*Data*:
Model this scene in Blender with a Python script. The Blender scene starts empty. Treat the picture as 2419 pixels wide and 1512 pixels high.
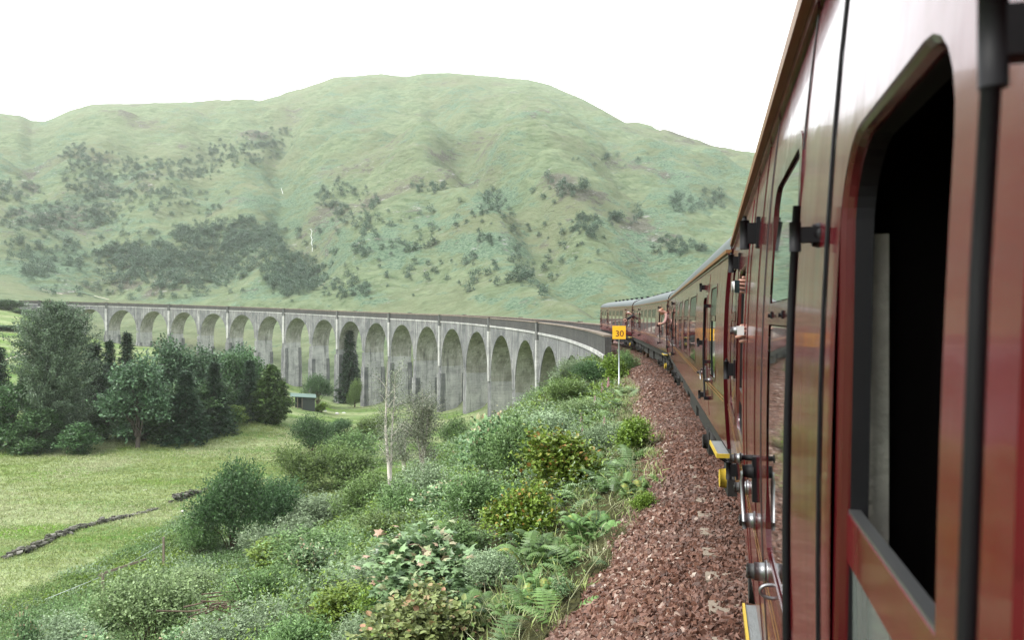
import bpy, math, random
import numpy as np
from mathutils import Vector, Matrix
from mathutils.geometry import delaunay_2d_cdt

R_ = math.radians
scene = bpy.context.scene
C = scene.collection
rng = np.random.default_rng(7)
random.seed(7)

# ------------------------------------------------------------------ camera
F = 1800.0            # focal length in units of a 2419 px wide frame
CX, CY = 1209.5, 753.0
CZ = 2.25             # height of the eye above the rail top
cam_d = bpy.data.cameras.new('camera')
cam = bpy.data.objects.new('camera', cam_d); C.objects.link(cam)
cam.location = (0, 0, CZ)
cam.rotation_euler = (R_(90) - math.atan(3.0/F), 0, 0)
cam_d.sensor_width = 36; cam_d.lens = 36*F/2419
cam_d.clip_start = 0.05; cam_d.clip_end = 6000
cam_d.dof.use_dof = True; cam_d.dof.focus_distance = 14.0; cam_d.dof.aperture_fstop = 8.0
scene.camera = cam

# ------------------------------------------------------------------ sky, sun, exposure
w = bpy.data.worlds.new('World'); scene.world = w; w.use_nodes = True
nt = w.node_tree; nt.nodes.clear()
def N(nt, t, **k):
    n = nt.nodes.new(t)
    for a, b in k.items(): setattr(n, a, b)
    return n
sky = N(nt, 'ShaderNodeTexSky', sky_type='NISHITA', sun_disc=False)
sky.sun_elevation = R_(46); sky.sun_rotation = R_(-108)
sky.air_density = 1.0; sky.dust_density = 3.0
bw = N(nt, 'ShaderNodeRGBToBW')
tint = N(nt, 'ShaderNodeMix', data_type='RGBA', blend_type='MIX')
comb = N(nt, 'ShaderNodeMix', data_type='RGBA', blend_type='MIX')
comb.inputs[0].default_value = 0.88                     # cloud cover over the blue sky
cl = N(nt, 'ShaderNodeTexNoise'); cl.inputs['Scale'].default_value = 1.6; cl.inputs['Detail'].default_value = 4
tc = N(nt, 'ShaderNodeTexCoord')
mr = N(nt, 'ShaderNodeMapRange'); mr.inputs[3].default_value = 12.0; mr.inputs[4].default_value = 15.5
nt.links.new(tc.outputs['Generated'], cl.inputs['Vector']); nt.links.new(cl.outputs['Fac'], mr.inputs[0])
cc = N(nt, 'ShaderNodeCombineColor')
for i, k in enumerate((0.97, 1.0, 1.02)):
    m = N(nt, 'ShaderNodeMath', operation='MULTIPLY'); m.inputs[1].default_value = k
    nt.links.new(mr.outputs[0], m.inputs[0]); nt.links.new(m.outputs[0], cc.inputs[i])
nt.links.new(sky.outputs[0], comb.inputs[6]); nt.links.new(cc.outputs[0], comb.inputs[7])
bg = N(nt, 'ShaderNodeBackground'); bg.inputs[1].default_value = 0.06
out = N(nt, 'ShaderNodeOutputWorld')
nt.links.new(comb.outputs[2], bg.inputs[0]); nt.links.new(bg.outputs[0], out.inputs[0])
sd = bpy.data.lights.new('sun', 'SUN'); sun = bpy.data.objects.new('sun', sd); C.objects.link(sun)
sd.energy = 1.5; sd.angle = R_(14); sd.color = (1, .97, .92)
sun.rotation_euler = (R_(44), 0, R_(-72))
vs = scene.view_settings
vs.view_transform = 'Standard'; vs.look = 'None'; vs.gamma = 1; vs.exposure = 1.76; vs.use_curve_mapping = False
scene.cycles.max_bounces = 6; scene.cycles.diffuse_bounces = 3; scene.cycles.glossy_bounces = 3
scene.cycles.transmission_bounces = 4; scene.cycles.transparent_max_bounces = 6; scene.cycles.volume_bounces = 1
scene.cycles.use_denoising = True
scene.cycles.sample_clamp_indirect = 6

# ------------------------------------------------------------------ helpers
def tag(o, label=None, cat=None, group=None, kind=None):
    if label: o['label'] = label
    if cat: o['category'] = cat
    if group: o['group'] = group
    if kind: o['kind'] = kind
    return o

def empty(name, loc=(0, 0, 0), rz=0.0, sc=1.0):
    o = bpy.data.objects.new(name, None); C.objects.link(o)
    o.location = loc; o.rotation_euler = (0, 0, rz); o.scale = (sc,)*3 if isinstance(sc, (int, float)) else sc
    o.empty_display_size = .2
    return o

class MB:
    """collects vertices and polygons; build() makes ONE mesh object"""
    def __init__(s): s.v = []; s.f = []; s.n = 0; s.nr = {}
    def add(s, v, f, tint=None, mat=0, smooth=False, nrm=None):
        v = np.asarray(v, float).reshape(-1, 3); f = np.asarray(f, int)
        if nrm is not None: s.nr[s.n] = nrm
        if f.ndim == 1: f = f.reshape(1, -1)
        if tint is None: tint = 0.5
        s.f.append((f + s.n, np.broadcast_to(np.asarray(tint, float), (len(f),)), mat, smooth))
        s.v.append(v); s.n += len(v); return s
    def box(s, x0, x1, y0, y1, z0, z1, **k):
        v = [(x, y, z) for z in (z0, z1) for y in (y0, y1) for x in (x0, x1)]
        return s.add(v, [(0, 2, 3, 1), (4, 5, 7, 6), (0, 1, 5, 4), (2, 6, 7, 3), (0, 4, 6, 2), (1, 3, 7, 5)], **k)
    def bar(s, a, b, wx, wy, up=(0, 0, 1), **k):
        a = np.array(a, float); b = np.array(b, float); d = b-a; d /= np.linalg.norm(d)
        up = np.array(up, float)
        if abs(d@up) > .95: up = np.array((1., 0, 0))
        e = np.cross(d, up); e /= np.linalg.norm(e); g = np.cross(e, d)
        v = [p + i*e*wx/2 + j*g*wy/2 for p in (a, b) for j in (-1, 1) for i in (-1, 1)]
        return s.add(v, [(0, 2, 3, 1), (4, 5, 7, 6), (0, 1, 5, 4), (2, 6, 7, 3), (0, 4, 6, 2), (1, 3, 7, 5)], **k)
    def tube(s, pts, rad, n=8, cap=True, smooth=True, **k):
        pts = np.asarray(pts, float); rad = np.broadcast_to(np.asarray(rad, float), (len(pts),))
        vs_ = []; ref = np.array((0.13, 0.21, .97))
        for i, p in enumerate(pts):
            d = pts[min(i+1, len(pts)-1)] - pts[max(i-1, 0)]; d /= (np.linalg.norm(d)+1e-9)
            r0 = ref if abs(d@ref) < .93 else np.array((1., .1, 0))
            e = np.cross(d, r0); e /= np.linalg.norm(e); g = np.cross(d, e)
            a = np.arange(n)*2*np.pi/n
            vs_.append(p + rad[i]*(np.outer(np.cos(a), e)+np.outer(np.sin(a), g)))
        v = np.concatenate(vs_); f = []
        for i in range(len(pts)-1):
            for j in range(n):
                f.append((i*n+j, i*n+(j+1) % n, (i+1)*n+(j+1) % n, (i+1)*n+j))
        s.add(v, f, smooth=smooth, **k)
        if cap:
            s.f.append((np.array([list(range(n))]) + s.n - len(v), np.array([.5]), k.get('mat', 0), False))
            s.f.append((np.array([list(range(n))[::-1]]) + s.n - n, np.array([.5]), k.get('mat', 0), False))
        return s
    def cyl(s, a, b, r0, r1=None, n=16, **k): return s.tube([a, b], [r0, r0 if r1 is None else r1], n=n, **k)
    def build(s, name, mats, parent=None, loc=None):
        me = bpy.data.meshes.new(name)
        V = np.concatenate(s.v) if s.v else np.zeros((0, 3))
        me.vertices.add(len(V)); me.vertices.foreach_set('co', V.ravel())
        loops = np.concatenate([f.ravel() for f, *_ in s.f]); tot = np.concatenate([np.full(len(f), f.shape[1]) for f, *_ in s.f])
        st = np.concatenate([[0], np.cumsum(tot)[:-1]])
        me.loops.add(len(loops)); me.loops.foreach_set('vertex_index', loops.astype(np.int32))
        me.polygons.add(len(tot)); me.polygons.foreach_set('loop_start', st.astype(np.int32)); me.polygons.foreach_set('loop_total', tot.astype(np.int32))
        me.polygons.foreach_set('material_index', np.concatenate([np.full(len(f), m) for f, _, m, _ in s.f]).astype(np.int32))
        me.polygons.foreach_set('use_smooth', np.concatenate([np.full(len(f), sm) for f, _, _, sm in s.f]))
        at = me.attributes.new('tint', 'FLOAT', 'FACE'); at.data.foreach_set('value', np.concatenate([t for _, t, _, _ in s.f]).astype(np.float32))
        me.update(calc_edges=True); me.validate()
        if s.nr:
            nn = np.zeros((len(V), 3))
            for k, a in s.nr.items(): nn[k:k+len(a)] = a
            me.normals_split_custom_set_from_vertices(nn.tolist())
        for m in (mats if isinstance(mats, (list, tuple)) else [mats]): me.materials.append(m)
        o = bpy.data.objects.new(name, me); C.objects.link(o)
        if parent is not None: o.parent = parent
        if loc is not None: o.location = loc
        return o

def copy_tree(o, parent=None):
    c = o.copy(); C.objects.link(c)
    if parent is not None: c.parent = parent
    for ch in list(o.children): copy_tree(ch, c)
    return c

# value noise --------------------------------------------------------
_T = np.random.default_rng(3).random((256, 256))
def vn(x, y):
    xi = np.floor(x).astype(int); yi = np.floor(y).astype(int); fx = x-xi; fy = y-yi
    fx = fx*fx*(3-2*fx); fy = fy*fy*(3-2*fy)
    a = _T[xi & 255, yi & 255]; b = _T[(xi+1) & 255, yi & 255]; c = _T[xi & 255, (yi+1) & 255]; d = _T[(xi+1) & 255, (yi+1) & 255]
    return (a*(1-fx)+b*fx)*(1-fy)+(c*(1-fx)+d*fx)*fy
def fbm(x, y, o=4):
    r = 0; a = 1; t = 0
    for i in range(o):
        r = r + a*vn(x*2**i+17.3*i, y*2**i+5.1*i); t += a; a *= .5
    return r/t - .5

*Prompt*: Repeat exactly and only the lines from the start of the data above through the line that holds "random.seed(7)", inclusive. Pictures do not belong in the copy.

*Result of this exercise*:
Model this scene in Blender with a Python script. The Blender scene starts empty. Treat the picture as 2419 pixels wide and 1512 pixels high.
import bpy, math, random
import numpy as np
from mathutils import Vector, Matrix
from mathutils.geometry import delaunay_2d_cdt

R_ = math.radians
scene = bpy.context.scene
C = scene.collection
rng = np.random.default_rng(7)
random.seed(7)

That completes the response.